Brownfield bill would boost remediation

A parliamentary proposal which would ensure planners prioritised brownfield development despite the rush to meet a growing need for housing would not only protect the countryside, but would also ensure a steady stream of work for land remediators.

Ripe for development? Over 100 MPs would like to think not

Ripe for development? Over 100 MPs would like to think not

An Early Day Motion put forward by David Drew, Labour MP for Stroud, has received cross-party support, with over 100 MPs adding their signatures.

The motion calls for an amendment to Government planning proposals which the MPs fear would undermine the principle that new build should take place on brownfield sites whenever possible.

"We're trying to reaffirm the existing policy that you should look for brownfield sites first, in the light of all the changes coming in on the back of the Barker Report, which identifies a need for a lot more housing," Mr Drew told edie.

"It's important that we don't lose site of the need for appropriate development and make sure that the demand for housing doesn't mean a rush for Greenfield development and we don't let this slip."

Favouring brownfield development over Greenfield is a well-established planning policy and one that is at the heart of the land remediation business.

"It's always been the case, and something like 70% of new build last year was on brownfield sites, but we've got to keep that momentum going and it's got to remain a key priority," said Mr Drew.

"You can't have an absolute insistence it's always got to be brownfield development, but it means that if you're looking for a new site, it's got to be top of the list. There are still an awful lot of sites that could be brought forward with the right effort."

Mr Drew said that if passed the legislation would mean more opportunities for companies working in the contaminated land sector.

"That should come with it. Some of it is remediation of existing sites and some of it has to be about taking some quite difficult sites and being creative in tackling them."

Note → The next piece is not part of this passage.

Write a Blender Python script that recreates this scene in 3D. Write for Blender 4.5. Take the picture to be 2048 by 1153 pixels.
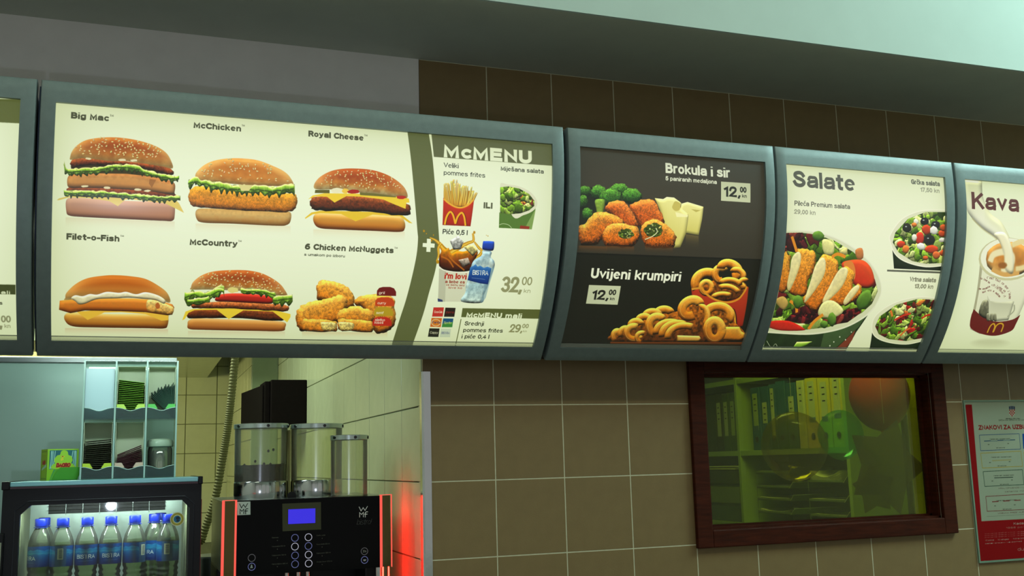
import bpy, bmesh, math, random
import numpy as np
from mathutils import Vector, Matrix

# ---------------------------------------------------------------- camera, world, lights, exposure
scene = bpy.context.scene
for o in list(bpy.data.objects):
    bpy.data.objects.remove(o)
F_PX, YAW, PITCH, ROLL = 2059.026, .34782024, .16693922, -.02647731
CAM = np.array([-.703574741, -2.65977389, 1.547851575])


def cam_rows():
    cy_, sy = math.cos(YAW), math.sin(YAW)
    cp, sp = math.cos(PITCH), math.sin(PITCH)
    f = np.array([sy * cp, cy_ * cp, sp])
    r = np.array([cy_, -sy, 0.])
    u = np.cross(r, f)
    cr, sr = math.cos(ROLL), math.sin(ROLL)
    return np.array([cr * r + sr * u, -sr * r + cr * u, f])


ROWS = cam_rows()
cam_data = bpy.data.cameras.new('camera')
cam = bpy.data.objects.new('camera', cam_data)
scene.collection.objects.link(cam)
cam_data.sensor_width = 36
cam_data.lens = F_PX / 2048 * 36
cam_data.clip_start = .01
cam.matrix_world = Matrix(((ROWS[0][0], ROWS[1][0], -ROWS[2][0], CAM[0]),
                           (ROWS[0][1], ROWS[1][1], -ROWS[2][1], CAM[1]),
                           (ROWS[0][2], ROWS[1][2], -ROWS[2][2], CAM[2]), (0, 0, 0, 1)))
scene.camera = cam
scene.view_settings.view_transform = 'Standard'
scene.view_settings.look = 'None'
scene.view_settings.exposure = 0
scene.view_settings.gamma = 1
scene.view_settings.use_curve_mapping = False
scene.cycles.use_denoising = True
scene.cycles.max_bounces = 10
scene.cycles.transparent_max_bounces = 24
scene.cycles.transmission_bounces = 10
scene.cycles.sample_clamp_indirect = 3
scene.cycles.caustics_refractive = False
scene.cycles.caustics_reflective = False

world = bpy.data.worlds.new('world')
scene.world = world
world.use_nodes = True
bg = world.node_tree.nodes['Background']
bg.inputs[0].default_value = (.60, .62, .57, 1)
bg.inputs[1].default_value = .52


def lamp(name, kind, loc, energy, color, size=.1, size_y=None, aim=None, spread=None):
    d = bpy.data.lights.new(name, kind)
    d.energy = energy
    d.color = color
    if kind == 'AREA':
        d.size = size
        if size_y:
            d.shape = 'RECTANGLE'
            d.size_y = size_y
        if spread:
            d.spread = spread
    else:
        d.shadow_soft_size = size
    o = bpy.data.objects.new(name, d)
    scene.collection.objects.link(o)
    o.location = loc
    if aim is not None:
        o.rotation_euler = (Vector(aim) - Vector(loc)).to_track_quat('-Z', 'Y').to_euler()
    return o


# tube lights in long rows under the customer room's ceiling, and a fascia light
lamp('room_light', 'AREA', (1.6, -2.35, 4.02), 21, (.90, 1, .78), 5.0, .14, aim=(1.6, -1.3, 2.0))
lamp('room_light', 'AREA', (-2.6, -2.35, 4.02), 13, (.90, 1, .78), 3.0, .14, aim=(-2.4, -1.3, 2.0))
lamp('room_light', 'AREA', (3.3, -1.30, 3.75), 60, (.66, 1, .95), 1.6, .14, aim=(2.6, -.4, 3.0))  # added light that brightens the fascia towards the right
# kitchen lights behind the menu board and in the corridor
lamp('kitchen_light', 'AREA', (-.86, .16, 2.38), 4.5, (.74, 1, .90), .9, .16, aim=(-.80, .62, 1.5))
lamp('kitchen_light', 'AREA', (-.70, .07, 1.885), 1.7, (.78, 1, .92), .6, .03, aim=(-.72, .45, 1.68))
lamp('kitchen_light', 'AREA', (-1.0, 1.7, 2.5), 24, (.84, 1, .74), .5, .5, aim=(-.7, 2.1, 0))
lamp('kitchen_light', 'AREA', (-1.45, 3.2, 2.10), 15, (1, .95, .45), .4, .4, aim=(-.5, 4.6, 1.5))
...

Liberal Democrat spokesman for communities and local government, Andrew Stunell, added: "We are asking the Government to make sure the final version of this policy gives priority to recycling derelict urban land and bringing empty buildings back into use. There are over 100,000 empty homes in the North West of England.

"Our homes use more energy than our cars, and so the sustainability of new development and its implications for communities, neighbourhoods and landscapes must be part of the equation."

The Campaign for the Protection of Rural England (CPRE) is also lobbying MPs who have yet to sign to add their names to the list of supporters.

"With parts of our towns and cities crying out for redevelopment and regeneration it makes no sense to waste these opportunities in a drive to push up housing supply," said CPRE planning officer Kate Gordon.

"The Government's new policy would deprive councils of vital powers to prevent developers from cherry-picking easy greenfield sites and ignoring less profitable brownfield sites.

"Urban renaissance and the environment need to be at the heart of planning policy, not at its periphery or left out altogether. If the Government is serious about creating conditions in which sustainable communities can thrive it needs to do better than this."